» **Goal**:
Find the word "that" in the data. Return every line where it appears.

» **Data block**:
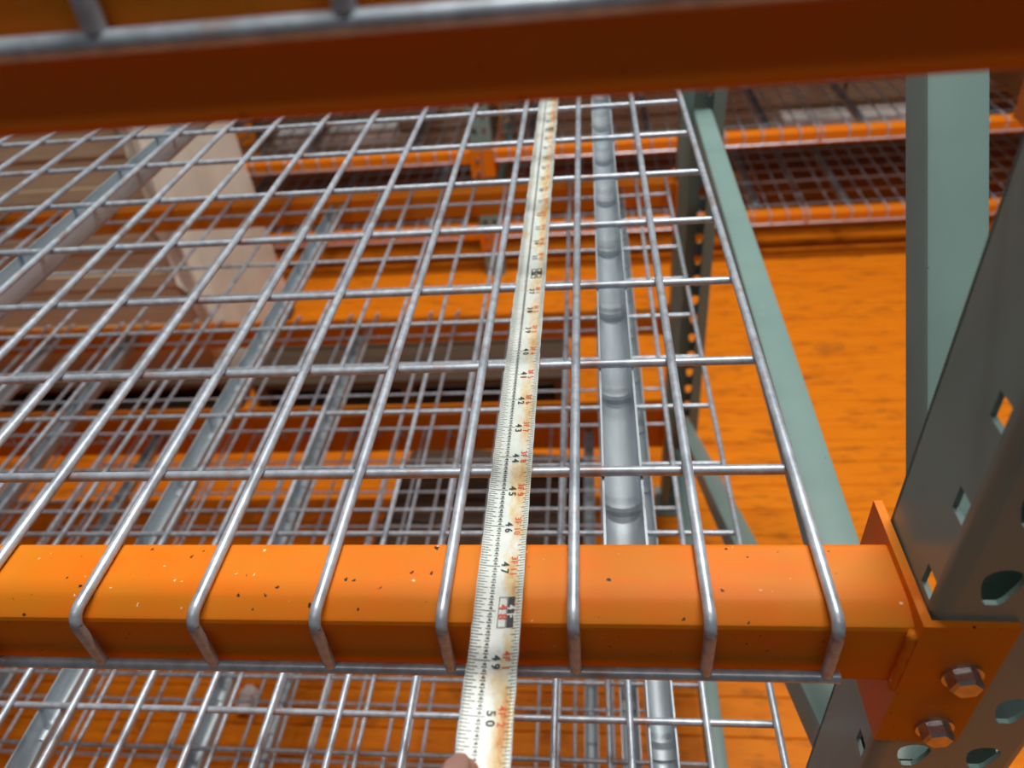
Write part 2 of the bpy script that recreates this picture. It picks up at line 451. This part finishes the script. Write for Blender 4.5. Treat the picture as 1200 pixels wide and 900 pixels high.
# ------------------------------------------------------------------ wire decks
def channel_mesh(y0, y1, detail):
    """U channel opening upwards, bottom stepped every 4 inches"""
    W = 0.92; H = 1.05; t = 0.055
    mb = MB(); ys = []
    if detail:
        yy = y0; 
        steps = [-0.4 + 4 * k for k in range(-1, 14)]
        ys = [(y0, 0.0)]
        for s_ in steps:
            if y0 + 0.3 < s_ < y1 - 0.3: ys += [(s_ - 0.004, 0.0), (s_ + 0.004, 0.16), (s_ + 1.2, 0.10), (s_ + 3.3, 0.0)]
        ys.append((y1, 0.0))
    else: ys = [(y0, 0), (y1, 0)]
    n = 10; rows = []
    for yy, lift in ys:
        inn = []; out = []
        for k in range(n + 1):
            a = math.pi * k / n
            r_ = W / 2 - t
            inn.append((-r_ * math.cos(a), -H + 0.34 - 0.30 * math.sin(a) + lift * math.sin(a) ** 0.7))
            out.append((-W / 2 * math.cos(a), -H + 0.34 - 0.34 * math.sin(a)))
        prof = [(-W / 2, 0), (-W / 2 + t, 0)] + inn + [(W / 2 - t, 0), (W / 2, 0)] + out[::-1]
        rows.append([(a, yy, b) for a, b in prof])
    m_ = len(rows[0]); vs = [q for r_ in rows for q in r_]; fs = []
    for i in range(len(rows) - 1):
        for k in range(m_):
            fs.append((i * m_ + k, i * m_ + (k + 1) % m_, (i + 1) * m_ + (k + 1) % m_, (i + 1) * m_ + k))
    # caps: strips between inner and outer runs
    for off in (0, (len(rows) - 1) * m_):
        fs.append((off, off + 1, off + 2, off + m_ - 1))
        for k in range(n): fs.append((off + 2 + k, off + 3 + k, off + m_ - 2 - k, off + m_ - 1 - k))
        fs.append((off + 2 + n, off + 3 + n, off + 4 + n, off + 5 + n))
    mb.add(vs, fs)
    return mb

cache = {}
def wire_mesh(kind, *a):
    key = (kind,) + a
    if key in cache: return cache[key]
    mb = MB()
    if kind == 'depth':
        y0, y1, sides = a; pts = [(0, y1 + 0.05, -1.3), (0, y1, -0.3), (0, y1 - 0.06, -0.1), (0, y1 - 0.25, 0)]
        m_ = 6
        for k in range(1, m_): pts.append((0, y1 - 0.25 + (y0 + 0.32 - y1 + 0.25) * k / m_, 0))
        for k in range(7):
            an = math.radians(85) * k / 6
            pts.append((0, y0 + 0.32 - 0.32 * math.sin(an), -0.32 + 0.32 * math.cos(an)))
        pts.append((0, y0 - 0.02, -1.50))
        mb.tube(pts, wr, sides)
    else:
        x0, x1, sides = a
        mb.tube([(x0 + (x1 - x0) * k / 4, 0, 0) for k in range(5)], wr, sides)
    cache[key] = mb.mesh(kind + '_wire', WIRE, True, 0.9)
    return cache[key]

def deck(E, Lft, yf, yb, zc, row0, label, detail=False, sides=8, chans=(-3.67, -25.8, -48.1), group=None, fewer=False):
    t = empty('wire_deck', (E, yf, zc)); tag(t, label, 'wire deck', group)
    xs = [0.0]; x = -2.24
    while E + x > Lft + 2.0: xs.append(x); x -= 2.5
    xs.append(Lft - E)
    dm = wire_mesh('depth', 0.0, yb - yf, sides)
    for x in xs: obj('depth_wire', dm, t, (x, 0, 0))
    cm = wire_mesh('cross', Lft - E, -0.02, sides)
    yy = row0
    while yy - 4 > yf + 1.5: yy -= 4
    while yy < yb - 1.0:
        obj('cross_wire', cm, t, (0, yy - yf, -2 * wr + 0.02)); yy += 4
    cm2 = wire_mesh('cross', Lft - E - 0.1, 0.25, sides)
    obj('front_edge_wire', cm2, t, (0, -0.02, -1.60))
    ckey = ('ch', yf, yb, detail)
    if ckey not in cache:
        cache[ckey] = channel_mesh(2.02, (yb - yf) - 2.1, detail)
        if detail:
            cache[ckey] = channel_mesh_world(yf)
        cache[ckey] = cache[ckey].mesh('support_channel', CHAN, True, 0.5)
    for cx in chans:
        if E + cx > Lft + 1: obj('support_channel', cache[ckey], t, (cx, 0, -3 * wr + 0.03))
    return t
def channel_mesh_world(yf):
    mb = channel_mesh(yf + 2.02, 41.9, True); m2 = MB()
    m2.v = [(a, b - yf, c) for a, b, c in mb.v]; m2.f = mb.f
    return m2

YB = 44.15
deck(5.54, 5.54 - 52, -4.55, YB, LV[0], 0.5, 'wire deck of the nearest shelf, blurred wires hooked over the beam at the top', chans=(-3.67, -25.8, -48.1))
deck(4.74, 4.74 - 52, -4.13, YB, LV[1], 0.0, 'galvanised wire deck that the tape measure lies on, bent over the chipped middle beam', True, 12)
deck(6.10, 6.10 - 52, -4.10, YB, LV[2], 0.45, 'galvanised wire deck first below the one with the tape measure', True, 10)
deck(5.46, 5.46 - 52, -4.10, YB, LV[3], 0.55, 'galvanised wire deck second below the one with the tape measure', True, 8)
deck(3.30, 3.30 - 52, -4.10, 41.9, LV[4], 1.40, 'lowest galvanised wire deck just above the orange floor', True, 8)
for i, nm in ((2, 'first'), (3, 'second'), (4, 'lowest')):
    e_ = (0, 0, 6.10, 5.46, 3.30)[i] - 52.6
    deck(e_, e_ - 40, -4.10, 41.9 if i == 4 else YB, LV[i], 0.6, 'neighbouring wire deck at the left edge of the photo, %s level below the tape' % nm, False, 6)

# ------------------------------------------------------------------ tape measure
TX = -1.40; TW = 0.90; TZ = wr + 0.035
def tz(u): return 0.055 * (2 * u / TW) ** 2
def inch_y(n): return (44.1 - n) * 1.015
tape = empty('tape_measure', (TX, 0, TZ))
tag(tape, 'worn white steel tape measure blade stretched over the wire deck', 'tape measure')
mb = MB(); nx = 12; rows = []
yy = 44.4
random.seed(3)
while yy > -9.6:
    rows.append(yy); yy -= 0.25
vs = []; fs = []
for j, yv in enumerate(rows):
    wob = 0.012 * math.sin(yv * 1.7) + 0.01 * math.sin(yv * 5.1)
    jl = random.uniform(-0.010, 0.010); jr = random.uniform(-0.008, 0.008)
    for k in range(nx + 1):
        u = -TW / 2 + TW * k / nx
        if k == 0: u += jl
        if k == nx: u += jr
        vs.append((u, yv, tz(u) + wob * 0.3))
n1 = nx + 1
for j in range(len(rows) - 1):
    for k in range(nx): fs.append((j * n1 + k, j * n1 + k + 1, (j + 1) * n1 + k + 1, (j + 1) * n1 + k))
mb.add(vs, fs)
blade = part('blade', mb, TAPE, tape, True)
so = blade.modifiers.new('thick', 'SOLIDIFY'); so.thickness = 0.010 * S; so.offset = 0
# printed graduations, all alike and far too fine to count
mb = MB()
def tick(u0, u1, yv, th):
    for (a, b) in ((u0, (u0 + u1) / 2), ((u0 + u1) / 2, u1)):
        mb.add([(a, yv - th / 2, tz(a) + 0.016), (b, yv - th / 2, tz(b) + 0.016), (b, yv + th / 2, tz(b) + 0.016), (a, yv + th / 2, tz(a) + 0.016)], [(0, 1, 2, 3)])
for n in range(14, 53):
    for s_ in range(16):
        yv = inch_y(n + s_ / 16.0)
        if yv < -9.3: continue
        Lm = 0.13 + (0.05 if s_ % 2 == 0 else 0) + (0.03 if s_ % 4 == 0 else 0)
        if s_ == 0: Lm = 0.40
        tick(-TW / 2 + 0.012, -TW / 2 + 0.012 + Lm, yv, 0.013)
        Lr = 0.09 + (0.04 if s_ % 2 == 0 else 0) + (0.03 if s_ % 8 == 0 else 0)
        tick(TW / 2 - 0.012 - Lr, TW / 2 - 0.012, yv, 0.012)
        if s_ % 2 == 1:    # the fine fraction figures read as small marks
            tick(-0.17, -0.10, yv - 0.012, 0.024); tick(-0.15, -0.12, yv + 0.02, 0.016)
        elif s_: tick(-0.19, -0.09, yv, 0.016)
tk = part('graduation_marks', mb, INK, tape); tk['kind'] = 'stuff'

def text_mesh(txt, size, mat, space=1.3, bold=0.006):
    cu = bpy.data.curves.new('tmp', 'FONT'); cu.body = txt; cu.size = size; cu.align_x = 'CENTER'; cu.align_y = 'CENTER'
    cu.space_character = space; cu.offset = bold; cu.fill_mode = 'FRONT'; cu.dimensions = '2D'; cu.resolution_u = 3
    o = bpy.data.objects.new('tmp', cu); col.objects.link(o); bpy.context.view_layer.update()
    me = bpy.data.meshes.new_from_object(o.evaluated_get(bpy.context.evaluated_depsgraph_get()))
    bpy.data.objects.remove(o); bpy.data.curves.remove(cu)
    out = MB(); out.v = [tuple(v.co) for v in me.vertices]; out.f = [tuple(p.vertices) for p in me.polygons]
    bpy.data.meshes.remove(me); return out
def print_on(name, txt, u, yv, size, mat, space=1.5, lift=0.018, bold=0.006):
    t_ = text_mesh(txt, size, mat, space, bold); m2 = MB()
    # glyph tops point to the right edge, lines run towards the camera
    m2.v = [(u + b, yv - a, tz(u + b) + lift) for a, b, c in t_.v]; m2.f = t_.f
    return part(name, m2, mat, tape)
def patch(name, u0, u1, ya, yb, mat, lift=0.017):
    m2 = MB(); m2.add([(u0, ya, tz(u0) + lift), (u1, ya, tz(u1) + lift), (u1, yb, tz(u1) + lift), (u0, yb, tz(u0) + lift)], [(0, 1, 2, 3)])
    return part(name, m2, mat, tape)
def frame_patch(u0, u1, ya, yb, mat, th=0.018):
    m2 = MB()
    for (a, b, c_, d) in ((u0, u1, ya, ya + th), (u0, u1, yb - th, yb), (u0, u0 + th, ya, yb), (u1 - th, u1, ya, yb)):
        m2.add([(a, c_, tz(a) + 0.0175), (b, c_, tz(b) + 0.0175), (b, d, tz(b) + 0.0175), (a, d, tz(a) + 0.0175)], [(0, 1, 2, 3)])
    return part('number_frame', m2, mat, tape)
for n in range(16, 53):
    ft, inc = divmod(n, 12); yv = inch_y(n)
    if n == 48:
        frame_patch(0.01, 0.175, yv - 0.36, yv + 0.30, INK, 0.012)
        print_on('numeral', '48', 0.092, yv - 0.02, 0.23, RED, 1.75)
        patch('number_block', 0.185, 0.315, yv - 0.36, yv + 0.30, INK)
        print_on('foot_numeral', '4F', 0.25, yv - 0.02, 0.20, WHITE, 1.75, 0.021)
    elif inc == 0:
        frame_patch(-0.01, 0.145, yv - 0.30, yv + 0.25, INK, 0.026)
        print_on('numeral', str(n), 0.067, yv, 0.20, INK, 1.2, bold=0.012)
        frame_patch(0.165, 0.32, yv - 0.30, yv + 0.25, INK, 0.026)
        print_on('foot_numeral', '%dF' % ft, 0.242, yv, 0.20, INK, 1.2, bold=0.012)
    else:
        print_on('numeral', str(n), 0.055, yv - 0.03, 0.215, INK, 1.55)
        print_on('foot_numeral', '%dF %d' % (ft, inc), 0.235, yv - 0.0, 0.185, RED, 1.15, bold=0.003)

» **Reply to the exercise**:
Write part 2 of the bpy script that recreates this picture. It picks up at line 451. This part finishes the script. Write for Blender 4.5. Treat the picture as 1200 pixels wide and 900 pixels high.
deck(4.74, 4.74 - 52, -4.13, YB, LV[1], 0.0, 'galvanised wire deck that the tape measure lies on, bent over the chipped middle beam', True, 12)